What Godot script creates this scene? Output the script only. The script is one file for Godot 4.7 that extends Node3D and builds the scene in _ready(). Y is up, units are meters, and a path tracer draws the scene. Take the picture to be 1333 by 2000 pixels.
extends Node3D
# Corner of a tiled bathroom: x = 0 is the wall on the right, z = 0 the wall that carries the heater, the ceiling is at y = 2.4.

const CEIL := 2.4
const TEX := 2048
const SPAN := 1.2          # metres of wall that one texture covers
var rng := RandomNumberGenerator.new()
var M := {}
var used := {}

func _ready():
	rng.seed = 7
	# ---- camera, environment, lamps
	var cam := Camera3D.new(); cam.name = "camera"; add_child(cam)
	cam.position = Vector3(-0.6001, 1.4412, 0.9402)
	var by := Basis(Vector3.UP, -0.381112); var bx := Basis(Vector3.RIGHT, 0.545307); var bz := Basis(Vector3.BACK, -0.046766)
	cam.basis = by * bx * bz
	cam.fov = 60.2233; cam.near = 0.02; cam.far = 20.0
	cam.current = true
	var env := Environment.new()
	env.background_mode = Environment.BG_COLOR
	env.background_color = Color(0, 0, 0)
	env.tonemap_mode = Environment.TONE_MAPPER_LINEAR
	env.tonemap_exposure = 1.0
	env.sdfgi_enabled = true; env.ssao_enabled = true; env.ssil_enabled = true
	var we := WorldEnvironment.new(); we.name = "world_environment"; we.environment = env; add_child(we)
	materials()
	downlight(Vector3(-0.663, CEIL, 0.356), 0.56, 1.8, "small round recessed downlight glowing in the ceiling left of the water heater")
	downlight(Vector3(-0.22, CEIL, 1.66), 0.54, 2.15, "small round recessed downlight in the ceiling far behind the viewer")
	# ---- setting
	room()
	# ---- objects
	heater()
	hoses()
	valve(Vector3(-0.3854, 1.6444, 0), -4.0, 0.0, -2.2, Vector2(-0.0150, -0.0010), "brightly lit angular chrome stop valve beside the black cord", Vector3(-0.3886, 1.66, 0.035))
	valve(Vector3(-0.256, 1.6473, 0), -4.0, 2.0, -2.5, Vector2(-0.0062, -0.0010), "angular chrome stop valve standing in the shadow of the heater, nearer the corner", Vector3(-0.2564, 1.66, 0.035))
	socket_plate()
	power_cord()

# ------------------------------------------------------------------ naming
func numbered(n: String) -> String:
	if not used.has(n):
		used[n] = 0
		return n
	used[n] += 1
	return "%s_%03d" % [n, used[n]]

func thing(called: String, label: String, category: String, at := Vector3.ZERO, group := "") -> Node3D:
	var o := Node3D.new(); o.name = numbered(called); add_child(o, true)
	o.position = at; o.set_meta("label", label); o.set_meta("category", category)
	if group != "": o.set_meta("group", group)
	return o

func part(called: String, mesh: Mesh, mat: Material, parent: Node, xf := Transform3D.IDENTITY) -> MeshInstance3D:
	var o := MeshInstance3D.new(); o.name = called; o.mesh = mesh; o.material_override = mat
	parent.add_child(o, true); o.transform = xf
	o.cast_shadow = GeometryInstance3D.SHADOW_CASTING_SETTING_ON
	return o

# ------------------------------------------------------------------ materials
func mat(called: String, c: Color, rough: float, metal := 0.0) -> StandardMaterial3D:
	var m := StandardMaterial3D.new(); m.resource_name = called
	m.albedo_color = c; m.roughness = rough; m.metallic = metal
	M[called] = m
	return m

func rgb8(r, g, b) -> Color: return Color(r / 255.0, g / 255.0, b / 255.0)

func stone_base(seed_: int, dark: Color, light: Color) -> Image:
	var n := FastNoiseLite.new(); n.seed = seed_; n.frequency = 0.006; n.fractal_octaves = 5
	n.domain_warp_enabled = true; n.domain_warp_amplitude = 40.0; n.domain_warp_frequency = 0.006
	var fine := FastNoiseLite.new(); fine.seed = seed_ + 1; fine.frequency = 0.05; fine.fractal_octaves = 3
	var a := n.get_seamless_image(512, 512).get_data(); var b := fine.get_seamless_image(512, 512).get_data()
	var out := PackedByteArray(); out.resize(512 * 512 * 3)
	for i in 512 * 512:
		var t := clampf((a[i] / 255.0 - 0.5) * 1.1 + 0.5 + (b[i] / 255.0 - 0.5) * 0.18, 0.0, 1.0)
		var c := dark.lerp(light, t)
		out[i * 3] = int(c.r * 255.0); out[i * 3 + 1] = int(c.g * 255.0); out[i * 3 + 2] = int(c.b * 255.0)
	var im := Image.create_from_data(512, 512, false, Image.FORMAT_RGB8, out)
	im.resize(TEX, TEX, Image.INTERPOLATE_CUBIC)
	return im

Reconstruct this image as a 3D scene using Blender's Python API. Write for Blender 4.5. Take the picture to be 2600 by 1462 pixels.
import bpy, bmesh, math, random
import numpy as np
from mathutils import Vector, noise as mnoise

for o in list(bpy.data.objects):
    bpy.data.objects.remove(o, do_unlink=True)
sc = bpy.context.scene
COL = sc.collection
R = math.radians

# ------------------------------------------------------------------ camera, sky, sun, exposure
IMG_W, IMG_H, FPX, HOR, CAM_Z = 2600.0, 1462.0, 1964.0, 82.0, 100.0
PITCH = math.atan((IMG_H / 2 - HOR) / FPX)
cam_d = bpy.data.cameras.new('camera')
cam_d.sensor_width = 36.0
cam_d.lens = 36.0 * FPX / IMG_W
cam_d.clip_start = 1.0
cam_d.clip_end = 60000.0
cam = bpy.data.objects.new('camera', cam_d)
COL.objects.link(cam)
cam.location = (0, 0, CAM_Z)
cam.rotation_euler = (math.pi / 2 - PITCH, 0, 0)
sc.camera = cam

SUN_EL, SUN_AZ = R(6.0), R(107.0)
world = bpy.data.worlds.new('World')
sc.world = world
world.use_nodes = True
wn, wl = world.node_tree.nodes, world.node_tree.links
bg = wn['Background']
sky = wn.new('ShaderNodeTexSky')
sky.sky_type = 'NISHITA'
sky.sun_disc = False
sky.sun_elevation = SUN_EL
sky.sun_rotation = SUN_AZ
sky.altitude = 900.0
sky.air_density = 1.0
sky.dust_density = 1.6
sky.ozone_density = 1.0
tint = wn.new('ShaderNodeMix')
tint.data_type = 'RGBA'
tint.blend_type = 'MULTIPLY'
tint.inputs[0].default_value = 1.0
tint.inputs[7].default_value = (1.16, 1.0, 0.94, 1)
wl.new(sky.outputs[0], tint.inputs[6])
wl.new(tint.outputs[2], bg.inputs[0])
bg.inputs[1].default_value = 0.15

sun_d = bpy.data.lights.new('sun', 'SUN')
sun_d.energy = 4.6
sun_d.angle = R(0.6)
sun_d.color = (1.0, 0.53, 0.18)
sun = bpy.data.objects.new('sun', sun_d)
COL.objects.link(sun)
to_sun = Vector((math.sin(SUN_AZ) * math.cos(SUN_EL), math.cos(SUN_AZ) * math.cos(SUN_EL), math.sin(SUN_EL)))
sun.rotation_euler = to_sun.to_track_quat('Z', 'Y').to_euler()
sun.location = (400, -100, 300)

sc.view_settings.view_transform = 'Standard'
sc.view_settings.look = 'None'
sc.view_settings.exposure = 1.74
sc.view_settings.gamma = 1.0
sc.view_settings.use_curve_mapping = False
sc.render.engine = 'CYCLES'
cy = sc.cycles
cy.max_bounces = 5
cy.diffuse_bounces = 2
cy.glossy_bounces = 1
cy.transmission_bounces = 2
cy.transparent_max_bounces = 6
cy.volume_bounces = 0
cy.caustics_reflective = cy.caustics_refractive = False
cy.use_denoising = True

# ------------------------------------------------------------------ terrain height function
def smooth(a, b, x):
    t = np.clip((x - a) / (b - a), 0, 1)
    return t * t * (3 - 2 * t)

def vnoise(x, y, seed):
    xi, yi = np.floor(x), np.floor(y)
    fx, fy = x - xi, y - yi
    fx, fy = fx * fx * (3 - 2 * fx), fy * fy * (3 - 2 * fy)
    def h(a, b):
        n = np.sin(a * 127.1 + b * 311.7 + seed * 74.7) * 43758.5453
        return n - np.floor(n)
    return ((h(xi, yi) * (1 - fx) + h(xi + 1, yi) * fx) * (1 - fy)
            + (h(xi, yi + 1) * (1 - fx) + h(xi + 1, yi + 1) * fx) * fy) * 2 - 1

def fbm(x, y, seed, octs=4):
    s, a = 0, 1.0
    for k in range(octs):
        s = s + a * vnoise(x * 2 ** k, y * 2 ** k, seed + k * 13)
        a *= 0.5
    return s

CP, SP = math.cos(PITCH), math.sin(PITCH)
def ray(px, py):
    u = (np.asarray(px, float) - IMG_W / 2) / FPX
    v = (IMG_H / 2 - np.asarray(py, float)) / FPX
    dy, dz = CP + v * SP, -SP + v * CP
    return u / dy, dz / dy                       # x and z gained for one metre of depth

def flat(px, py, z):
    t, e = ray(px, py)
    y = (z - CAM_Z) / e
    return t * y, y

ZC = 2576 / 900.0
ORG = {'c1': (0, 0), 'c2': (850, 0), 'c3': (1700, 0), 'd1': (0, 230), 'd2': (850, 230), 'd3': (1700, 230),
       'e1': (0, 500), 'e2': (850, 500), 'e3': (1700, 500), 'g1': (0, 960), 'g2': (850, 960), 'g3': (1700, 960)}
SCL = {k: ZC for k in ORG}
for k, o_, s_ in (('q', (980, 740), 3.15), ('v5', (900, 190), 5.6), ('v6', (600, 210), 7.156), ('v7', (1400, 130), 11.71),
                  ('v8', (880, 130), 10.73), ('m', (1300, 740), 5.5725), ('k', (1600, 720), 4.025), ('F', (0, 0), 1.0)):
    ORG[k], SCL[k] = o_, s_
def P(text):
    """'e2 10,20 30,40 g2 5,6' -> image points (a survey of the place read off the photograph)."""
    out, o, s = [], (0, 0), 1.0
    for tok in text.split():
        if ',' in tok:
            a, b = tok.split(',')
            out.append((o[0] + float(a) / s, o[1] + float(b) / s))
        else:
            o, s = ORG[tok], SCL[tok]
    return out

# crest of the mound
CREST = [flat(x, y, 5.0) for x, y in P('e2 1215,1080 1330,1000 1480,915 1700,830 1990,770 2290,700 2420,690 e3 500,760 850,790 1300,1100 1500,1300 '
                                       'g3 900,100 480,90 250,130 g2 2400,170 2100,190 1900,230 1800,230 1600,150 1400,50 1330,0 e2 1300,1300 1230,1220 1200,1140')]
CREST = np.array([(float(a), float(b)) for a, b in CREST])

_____

# Aim:
From the opening line of the data above, please print each line as written up to and including the line that contains "# Corner of", and nothing more.

# Solution:
What Godot script creates this scene? Output the script only. The script is one file for Godot 4.7 that extends Node3D and builds the scene in _ready(). Y is up, units are meters, and a path tracer draws the scene. Take the picture to be 1333 by 2000 pixels.
extends Node3D
# Corner of a tiled bathroom: x = 0 is the wall on the right, z = 0 the wall that carries the heater, the ceiling is at y = 2.4.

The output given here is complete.